歩きはじめは車も通れそうな立派な道。脇には岩壁があったが、ダイナマイトで爆破した痕跡があった。浅茅湾の入り組んだ入江は古代から天然の良港として利用されてきた。鎌倉時代には倭寇の住処だったともされる。
巨大な石塁が登場。これが金田城で、白村江の戦い後の667年に造られた。飛鳥時代につくられた城は朝鮮式山城と呼ばれ、白村江の戦いで逃れてきた百済の人たちの指導のもと造られた。周囲を観察すると投石の跡があったが、城にいたのは防人で自給自足の生活をしていた。最近の発掘では、防人は十数人しかいなかったという。元寇でも金田城が使われた形跡はなく、あくまでも魅せるための城だったと考えられる。
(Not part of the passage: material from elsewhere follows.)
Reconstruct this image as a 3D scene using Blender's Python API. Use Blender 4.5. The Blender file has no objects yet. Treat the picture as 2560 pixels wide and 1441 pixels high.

城壁より上は足元の悪い険しい道。山頂の手前には砲台の台座を置いたあとがあった。幕末、対馬にロシア帝国軍艦・ポサドニック号が入り、ロシア軍は不法占拠を行った。幕府はイギリス政府に介入を求め、ロシアは撤退。明治に入り、ロシアの南下計画を懸念した伊藤博文と山縣有朋が城山に砲台を設置するを決めた。登山一の広い道は、砲台を運ぶためのものだったと考えられる。
山頂に到着。山頂からは国境の海が見え、うっすらと朝鮮半島がみえた。下山の後はアナゴの刺身とあぶりで乾杯した。